Exercise directions – Take the lines from the top down to and including the one with "H2GR = mat('hull_slate', (.085, .085, .088), .5, var=.4, vs=9)" and repeat them exactly. Omit images.

Dataset content –

>> begin

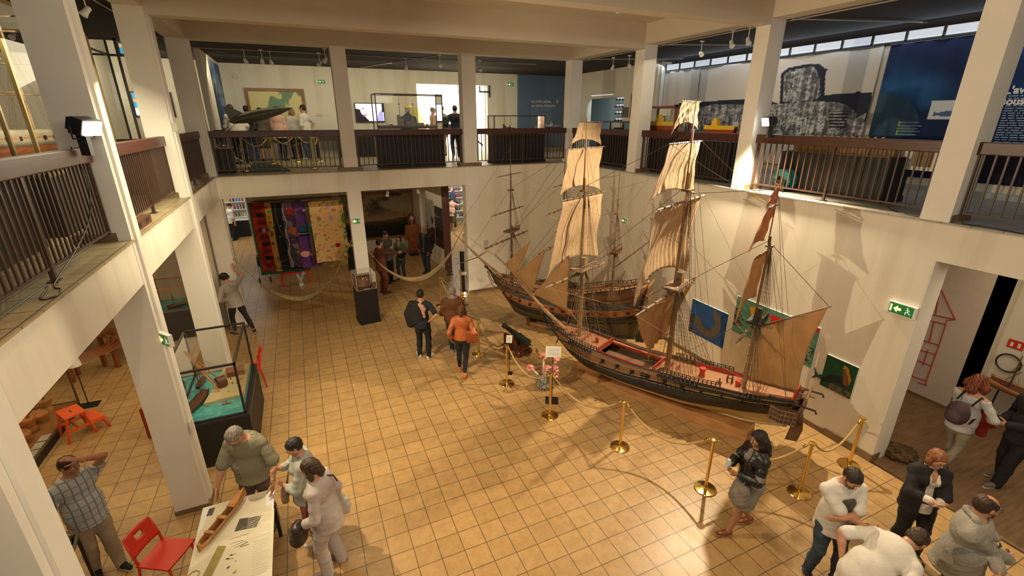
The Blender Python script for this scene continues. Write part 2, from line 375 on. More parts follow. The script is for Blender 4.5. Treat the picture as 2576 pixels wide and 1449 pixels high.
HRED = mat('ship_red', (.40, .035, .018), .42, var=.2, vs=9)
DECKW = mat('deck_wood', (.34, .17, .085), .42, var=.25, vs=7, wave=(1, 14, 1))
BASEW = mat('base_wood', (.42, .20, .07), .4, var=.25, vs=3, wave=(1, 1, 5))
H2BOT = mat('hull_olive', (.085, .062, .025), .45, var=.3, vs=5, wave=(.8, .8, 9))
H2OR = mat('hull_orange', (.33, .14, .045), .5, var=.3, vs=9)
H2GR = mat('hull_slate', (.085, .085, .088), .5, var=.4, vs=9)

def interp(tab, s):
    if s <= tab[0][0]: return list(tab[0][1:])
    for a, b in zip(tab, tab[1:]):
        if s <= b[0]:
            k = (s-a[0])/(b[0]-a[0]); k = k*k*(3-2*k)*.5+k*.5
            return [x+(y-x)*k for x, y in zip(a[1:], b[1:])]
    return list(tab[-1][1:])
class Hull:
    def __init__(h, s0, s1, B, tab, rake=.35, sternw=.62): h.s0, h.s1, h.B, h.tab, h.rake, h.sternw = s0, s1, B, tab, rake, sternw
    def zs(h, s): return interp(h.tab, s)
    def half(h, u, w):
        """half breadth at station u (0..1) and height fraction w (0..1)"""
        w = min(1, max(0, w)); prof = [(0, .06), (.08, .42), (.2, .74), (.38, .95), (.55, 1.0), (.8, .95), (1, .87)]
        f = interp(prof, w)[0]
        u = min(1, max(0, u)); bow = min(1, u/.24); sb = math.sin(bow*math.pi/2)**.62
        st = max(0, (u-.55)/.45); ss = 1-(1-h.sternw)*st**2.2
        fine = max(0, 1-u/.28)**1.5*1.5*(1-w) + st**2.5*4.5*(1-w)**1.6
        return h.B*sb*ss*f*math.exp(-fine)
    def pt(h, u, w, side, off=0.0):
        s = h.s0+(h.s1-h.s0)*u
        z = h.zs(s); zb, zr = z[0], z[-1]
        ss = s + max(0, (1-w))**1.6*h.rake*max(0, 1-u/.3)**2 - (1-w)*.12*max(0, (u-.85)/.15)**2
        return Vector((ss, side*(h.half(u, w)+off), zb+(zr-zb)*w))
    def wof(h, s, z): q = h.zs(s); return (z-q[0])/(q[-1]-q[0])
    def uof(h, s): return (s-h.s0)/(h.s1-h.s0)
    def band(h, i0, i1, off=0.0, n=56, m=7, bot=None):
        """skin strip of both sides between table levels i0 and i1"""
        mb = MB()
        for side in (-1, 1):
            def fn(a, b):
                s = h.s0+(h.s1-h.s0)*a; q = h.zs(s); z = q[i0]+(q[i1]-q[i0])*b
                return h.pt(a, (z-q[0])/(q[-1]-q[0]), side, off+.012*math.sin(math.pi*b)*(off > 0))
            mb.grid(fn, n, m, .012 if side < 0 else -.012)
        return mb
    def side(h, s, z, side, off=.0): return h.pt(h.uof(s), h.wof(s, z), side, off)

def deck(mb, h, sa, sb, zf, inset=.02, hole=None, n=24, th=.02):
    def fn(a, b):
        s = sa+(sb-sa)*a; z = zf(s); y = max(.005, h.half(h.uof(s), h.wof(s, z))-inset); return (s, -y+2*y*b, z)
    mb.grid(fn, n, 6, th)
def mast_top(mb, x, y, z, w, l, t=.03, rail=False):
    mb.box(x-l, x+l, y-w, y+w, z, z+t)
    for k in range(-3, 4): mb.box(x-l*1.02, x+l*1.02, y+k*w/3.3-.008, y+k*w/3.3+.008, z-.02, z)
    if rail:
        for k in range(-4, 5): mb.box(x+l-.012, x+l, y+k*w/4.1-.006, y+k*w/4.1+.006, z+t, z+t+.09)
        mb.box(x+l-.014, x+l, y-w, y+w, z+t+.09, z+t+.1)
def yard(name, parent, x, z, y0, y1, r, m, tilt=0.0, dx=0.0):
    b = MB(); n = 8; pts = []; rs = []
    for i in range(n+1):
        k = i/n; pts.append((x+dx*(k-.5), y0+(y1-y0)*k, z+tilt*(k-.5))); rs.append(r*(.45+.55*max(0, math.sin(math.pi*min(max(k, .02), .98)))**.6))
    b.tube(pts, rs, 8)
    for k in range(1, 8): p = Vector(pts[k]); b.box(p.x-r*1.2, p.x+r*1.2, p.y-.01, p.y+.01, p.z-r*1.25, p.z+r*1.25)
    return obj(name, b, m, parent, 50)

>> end

Exercise response –
The Blender Python script for this scene continues. Write part 2, from line 375 on. More parts follow. The script is for Blender 4.5. Treat the picture as 2576 pixels wide and 1449 pixels high.
HRED = mat('ship_red', (.40, .035, .018), .42, var=.2, vs=9)
DECKW = mat('deck_wood', (.34, .17, .085), .42, var=.25, vs=7, wave=(1, 14, 1))
BASEW = mat('base_wood', (.42, .20, .07), .4, var=.25, vs=3, wave=(1, 1, 5))
H2BOT = mat('hull_olive', (.085, .062, .025), .45, var=.3, vs=5, wave=(.8, .8, 9))
H2OR = mat('hull_orange', (.33, .14, .045), .5, var=.3, vs=9)
H2GR = mat('hull_slate', (.085, .085, .088), .5, var=.4, vs=9)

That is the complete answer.